**MATERIAL**
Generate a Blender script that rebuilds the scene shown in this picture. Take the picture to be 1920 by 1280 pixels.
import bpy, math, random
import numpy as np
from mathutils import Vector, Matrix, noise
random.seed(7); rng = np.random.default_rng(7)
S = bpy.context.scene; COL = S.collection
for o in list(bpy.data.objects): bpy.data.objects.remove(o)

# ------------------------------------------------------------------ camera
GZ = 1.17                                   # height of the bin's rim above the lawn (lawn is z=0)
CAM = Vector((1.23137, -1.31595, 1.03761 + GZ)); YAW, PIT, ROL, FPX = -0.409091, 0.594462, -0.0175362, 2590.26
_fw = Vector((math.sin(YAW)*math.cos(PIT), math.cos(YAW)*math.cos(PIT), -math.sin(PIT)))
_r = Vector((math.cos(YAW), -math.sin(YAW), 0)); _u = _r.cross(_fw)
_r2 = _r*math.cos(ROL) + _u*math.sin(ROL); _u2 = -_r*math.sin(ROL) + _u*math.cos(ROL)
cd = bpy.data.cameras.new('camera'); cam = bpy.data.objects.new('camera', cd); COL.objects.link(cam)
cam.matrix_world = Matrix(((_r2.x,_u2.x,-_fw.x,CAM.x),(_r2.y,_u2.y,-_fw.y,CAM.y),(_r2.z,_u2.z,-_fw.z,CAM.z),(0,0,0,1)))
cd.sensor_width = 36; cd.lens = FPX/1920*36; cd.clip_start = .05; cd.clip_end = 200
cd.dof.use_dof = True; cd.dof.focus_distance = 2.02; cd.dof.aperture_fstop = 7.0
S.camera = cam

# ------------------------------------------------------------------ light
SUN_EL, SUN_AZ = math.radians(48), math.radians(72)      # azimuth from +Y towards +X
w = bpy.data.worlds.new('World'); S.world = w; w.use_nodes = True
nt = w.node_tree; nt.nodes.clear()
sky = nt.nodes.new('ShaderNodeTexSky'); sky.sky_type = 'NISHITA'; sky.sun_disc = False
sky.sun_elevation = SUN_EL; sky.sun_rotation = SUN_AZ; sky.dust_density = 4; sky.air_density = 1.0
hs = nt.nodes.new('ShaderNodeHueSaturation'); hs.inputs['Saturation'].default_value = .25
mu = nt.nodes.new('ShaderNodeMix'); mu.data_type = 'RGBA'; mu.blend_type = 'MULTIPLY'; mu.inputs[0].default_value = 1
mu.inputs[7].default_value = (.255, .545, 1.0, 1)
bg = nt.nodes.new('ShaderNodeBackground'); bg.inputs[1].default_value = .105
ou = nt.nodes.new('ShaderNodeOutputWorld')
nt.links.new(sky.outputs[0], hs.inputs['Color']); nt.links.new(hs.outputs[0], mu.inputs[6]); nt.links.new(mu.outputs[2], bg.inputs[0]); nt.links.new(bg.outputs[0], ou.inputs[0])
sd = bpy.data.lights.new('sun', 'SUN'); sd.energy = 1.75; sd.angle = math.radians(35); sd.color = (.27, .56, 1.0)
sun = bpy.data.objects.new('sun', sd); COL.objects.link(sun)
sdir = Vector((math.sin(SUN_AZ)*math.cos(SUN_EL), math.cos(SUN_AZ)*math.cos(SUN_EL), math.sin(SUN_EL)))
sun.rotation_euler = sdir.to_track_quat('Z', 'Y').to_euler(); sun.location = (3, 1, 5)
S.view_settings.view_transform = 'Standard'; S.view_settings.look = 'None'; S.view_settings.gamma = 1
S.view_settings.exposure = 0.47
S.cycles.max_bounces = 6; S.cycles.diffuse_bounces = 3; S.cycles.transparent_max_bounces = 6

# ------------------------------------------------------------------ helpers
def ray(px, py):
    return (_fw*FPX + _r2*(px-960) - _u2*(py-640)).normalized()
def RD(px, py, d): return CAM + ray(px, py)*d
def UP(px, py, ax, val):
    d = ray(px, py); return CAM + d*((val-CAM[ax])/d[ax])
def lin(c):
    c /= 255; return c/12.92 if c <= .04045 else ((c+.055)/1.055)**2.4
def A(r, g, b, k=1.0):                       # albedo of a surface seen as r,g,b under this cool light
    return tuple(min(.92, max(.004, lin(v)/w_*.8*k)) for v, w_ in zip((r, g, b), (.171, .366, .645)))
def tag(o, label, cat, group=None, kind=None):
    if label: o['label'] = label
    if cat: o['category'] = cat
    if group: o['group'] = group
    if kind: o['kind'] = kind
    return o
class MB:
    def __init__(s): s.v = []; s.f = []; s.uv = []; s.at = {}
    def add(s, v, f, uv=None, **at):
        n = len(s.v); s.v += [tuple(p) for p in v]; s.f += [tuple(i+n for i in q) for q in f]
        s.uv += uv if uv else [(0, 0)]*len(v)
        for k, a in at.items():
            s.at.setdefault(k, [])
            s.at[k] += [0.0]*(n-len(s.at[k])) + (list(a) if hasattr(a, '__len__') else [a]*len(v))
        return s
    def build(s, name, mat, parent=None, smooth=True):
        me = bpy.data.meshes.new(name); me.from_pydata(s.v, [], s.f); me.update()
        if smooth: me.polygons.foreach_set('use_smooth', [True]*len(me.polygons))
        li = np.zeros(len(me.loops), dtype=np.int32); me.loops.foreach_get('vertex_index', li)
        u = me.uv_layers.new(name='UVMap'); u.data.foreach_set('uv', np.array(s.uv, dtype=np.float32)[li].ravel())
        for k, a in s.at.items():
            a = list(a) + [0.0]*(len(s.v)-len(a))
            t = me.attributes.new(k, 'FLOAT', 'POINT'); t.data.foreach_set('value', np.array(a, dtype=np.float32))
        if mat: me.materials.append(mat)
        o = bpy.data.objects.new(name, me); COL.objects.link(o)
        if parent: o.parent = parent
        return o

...

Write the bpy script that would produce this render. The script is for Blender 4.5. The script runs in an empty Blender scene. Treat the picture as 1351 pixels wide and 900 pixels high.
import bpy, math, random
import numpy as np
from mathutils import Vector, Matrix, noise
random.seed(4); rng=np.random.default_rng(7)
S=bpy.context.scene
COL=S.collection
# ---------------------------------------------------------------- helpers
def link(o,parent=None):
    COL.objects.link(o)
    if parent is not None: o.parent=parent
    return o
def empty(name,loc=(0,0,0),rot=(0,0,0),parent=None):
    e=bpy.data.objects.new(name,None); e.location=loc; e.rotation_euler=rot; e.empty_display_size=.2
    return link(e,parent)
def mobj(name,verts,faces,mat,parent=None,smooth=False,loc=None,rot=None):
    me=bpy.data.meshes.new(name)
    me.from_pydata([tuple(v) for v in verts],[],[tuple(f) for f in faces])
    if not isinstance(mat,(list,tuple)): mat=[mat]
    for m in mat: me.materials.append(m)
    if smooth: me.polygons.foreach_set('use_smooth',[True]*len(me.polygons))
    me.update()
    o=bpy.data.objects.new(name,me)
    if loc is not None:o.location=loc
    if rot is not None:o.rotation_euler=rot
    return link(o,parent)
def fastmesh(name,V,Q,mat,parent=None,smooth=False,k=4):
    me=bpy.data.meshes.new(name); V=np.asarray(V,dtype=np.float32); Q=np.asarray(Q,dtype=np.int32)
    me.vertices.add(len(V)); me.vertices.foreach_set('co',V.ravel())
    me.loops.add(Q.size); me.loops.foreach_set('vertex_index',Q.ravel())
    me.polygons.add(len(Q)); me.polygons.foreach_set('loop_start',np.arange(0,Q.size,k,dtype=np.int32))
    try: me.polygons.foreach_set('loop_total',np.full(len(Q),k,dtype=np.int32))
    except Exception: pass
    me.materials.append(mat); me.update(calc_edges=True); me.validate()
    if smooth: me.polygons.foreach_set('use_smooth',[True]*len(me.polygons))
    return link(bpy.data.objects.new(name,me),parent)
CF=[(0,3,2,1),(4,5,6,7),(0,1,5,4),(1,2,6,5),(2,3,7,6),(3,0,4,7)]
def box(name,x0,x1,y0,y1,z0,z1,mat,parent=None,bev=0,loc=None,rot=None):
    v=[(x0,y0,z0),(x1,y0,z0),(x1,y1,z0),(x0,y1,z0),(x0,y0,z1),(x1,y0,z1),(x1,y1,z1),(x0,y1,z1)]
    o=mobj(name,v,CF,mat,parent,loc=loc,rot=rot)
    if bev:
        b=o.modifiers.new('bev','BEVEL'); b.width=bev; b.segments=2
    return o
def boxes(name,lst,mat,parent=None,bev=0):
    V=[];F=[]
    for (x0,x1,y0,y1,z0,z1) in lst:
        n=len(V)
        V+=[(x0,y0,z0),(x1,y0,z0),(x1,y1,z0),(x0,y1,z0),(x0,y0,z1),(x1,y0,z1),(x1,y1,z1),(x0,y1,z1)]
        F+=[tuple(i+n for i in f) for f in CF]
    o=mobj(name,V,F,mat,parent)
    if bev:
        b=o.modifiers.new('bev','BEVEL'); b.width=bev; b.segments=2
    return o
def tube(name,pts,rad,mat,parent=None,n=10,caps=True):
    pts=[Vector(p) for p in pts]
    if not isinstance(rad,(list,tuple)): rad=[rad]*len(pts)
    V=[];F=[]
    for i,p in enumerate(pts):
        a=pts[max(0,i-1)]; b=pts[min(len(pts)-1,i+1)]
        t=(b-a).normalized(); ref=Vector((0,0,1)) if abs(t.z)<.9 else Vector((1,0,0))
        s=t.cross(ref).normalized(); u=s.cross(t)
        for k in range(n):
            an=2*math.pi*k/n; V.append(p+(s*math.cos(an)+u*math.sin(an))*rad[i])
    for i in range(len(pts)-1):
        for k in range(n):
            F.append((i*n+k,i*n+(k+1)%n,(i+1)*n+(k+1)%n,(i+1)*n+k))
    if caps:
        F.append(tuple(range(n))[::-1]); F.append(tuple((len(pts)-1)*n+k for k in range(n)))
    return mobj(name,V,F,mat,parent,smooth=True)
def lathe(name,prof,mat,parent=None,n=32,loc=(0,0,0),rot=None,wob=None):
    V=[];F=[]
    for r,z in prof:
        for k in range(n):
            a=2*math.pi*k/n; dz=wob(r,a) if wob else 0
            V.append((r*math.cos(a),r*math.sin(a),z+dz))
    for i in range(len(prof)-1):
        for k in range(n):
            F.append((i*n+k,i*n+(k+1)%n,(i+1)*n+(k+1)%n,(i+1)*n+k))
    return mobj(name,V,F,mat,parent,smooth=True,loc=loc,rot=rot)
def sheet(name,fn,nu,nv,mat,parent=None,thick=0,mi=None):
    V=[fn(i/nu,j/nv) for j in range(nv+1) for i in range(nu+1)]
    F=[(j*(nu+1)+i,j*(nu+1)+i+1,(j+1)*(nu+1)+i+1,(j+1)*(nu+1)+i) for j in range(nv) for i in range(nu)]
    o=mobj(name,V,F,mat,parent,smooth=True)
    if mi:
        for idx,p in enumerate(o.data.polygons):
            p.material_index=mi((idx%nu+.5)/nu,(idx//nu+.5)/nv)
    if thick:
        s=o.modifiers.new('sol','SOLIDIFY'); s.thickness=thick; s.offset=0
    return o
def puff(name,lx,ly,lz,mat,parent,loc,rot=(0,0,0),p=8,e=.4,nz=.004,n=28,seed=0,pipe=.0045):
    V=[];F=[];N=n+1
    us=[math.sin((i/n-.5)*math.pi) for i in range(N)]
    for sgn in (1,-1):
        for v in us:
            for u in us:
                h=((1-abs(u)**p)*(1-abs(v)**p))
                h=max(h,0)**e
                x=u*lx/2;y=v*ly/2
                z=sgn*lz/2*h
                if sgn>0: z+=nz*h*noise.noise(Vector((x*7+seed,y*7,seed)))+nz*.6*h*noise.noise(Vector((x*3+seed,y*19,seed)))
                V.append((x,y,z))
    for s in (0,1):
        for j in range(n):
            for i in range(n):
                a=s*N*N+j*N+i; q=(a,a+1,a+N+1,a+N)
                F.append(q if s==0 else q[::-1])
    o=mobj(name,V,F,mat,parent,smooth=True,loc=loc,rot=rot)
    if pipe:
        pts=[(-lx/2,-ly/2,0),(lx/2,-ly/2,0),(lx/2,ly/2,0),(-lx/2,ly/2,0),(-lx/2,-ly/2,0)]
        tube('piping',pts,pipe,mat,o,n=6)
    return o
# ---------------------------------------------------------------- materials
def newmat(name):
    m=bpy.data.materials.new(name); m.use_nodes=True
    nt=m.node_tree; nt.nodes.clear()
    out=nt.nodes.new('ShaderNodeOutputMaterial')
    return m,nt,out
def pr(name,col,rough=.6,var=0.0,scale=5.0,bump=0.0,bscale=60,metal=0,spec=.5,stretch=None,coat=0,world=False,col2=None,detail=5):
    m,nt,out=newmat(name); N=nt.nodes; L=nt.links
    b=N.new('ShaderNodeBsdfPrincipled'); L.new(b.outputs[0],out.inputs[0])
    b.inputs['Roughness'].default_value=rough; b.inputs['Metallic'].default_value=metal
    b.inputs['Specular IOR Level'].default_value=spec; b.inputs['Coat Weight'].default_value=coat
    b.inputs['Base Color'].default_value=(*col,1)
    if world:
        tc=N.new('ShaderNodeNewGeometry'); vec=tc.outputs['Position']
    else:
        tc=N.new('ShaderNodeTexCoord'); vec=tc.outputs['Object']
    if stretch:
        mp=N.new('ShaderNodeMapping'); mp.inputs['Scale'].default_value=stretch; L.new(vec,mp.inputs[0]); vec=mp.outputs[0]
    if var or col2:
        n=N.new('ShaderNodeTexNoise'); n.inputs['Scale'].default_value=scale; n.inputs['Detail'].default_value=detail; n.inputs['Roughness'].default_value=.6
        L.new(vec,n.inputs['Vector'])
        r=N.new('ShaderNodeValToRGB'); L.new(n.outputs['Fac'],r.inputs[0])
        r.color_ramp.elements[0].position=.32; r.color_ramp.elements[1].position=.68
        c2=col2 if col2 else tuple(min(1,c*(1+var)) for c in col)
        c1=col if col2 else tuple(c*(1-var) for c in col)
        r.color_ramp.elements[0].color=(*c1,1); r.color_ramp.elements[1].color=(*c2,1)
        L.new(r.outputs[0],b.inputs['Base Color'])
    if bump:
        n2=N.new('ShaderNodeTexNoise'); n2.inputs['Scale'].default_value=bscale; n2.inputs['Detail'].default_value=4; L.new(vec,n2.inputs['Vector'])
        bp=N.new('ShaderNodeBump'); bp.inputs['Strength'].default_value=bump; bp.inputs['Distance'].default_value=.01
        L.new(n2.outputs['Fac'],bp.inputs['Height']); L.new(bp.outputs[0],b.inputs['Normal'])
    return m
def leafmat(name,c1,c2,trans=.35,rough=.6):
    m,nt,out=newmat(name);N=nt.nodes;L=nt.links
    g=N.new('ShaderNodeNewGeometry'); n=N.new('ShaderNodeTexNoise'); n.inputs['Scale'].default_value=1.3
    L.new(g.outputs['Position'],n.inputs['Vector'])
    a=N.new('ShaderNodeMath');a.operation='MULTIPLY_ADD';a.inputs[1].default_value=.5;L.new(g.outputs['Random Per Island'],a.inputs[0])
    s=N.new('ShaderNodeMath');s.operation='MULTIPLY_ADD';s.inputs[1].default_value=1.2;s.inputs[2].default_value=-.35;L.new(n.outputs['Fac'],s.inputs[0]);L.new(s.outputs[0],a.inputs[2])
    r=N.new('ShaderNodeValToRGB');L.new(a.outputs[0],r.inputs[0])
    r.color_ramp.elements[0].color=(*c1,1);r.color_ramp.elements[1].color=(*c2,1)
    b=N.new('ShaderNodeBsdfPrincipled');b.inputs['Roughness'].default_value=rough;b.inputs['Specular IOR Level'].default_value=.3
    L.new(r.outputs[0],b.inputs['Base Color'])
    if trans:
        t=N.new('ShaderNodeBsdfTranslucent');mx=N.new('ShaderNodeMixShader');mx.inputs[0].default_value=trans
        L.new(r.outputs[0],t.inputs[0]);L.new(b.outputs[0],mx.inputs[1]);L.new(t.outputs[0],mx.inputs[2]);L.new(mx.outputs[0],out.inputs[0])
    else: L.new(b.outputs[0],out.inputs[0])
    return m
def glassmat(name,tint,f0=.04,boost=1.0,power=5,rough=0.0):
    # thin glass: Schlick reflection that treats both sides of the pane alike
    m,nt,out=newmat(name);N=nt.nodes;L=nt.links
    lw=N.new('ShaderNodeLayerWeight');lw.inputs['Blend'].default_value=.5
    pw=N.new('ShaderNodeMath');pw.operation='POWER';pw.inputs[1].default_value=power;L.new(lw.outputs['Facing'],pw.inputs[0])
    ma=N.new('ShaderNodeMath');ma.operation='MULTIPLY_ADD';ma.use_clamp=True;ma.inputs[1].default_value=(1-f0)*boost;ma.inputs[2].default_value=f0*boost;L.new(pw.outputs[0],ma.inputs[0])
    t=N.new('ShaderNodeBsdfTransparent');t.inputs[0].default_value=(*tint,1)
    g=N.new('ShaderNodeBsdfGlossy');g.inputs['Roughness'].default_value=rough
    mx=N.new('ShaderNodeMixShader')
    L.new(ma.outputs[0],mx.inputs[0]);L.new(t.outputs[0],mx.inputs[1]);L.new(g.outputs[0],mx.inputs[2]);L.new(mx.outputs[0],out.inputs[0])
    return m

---

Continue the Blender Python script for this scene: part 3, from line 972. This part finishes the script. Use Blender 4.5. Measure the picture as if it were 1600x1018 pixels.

**YOUR OBJECTIVE**
Extract exactly the run of lines beginning at the line with "Generate a Blender" and ending at the line with "for o in list(bpy.data.objects): bpy.data.objects.remove(o)", including both ends and nothing beyond them.

**THE RESULT**
Generate a Blender script that rebuilds the scene shown in this picture. Take the picture to be 1920 by 1280 pixels.
import bpy, math, random
import numpy as np
from mathutils import Vector, Matrix, noise
random.seed(7); rng = np.random.default_rng(7)
S = bpy.context.scene; COL = S.collection
for o in list(bpy.data.objects): bpy.data.objects.remove(o)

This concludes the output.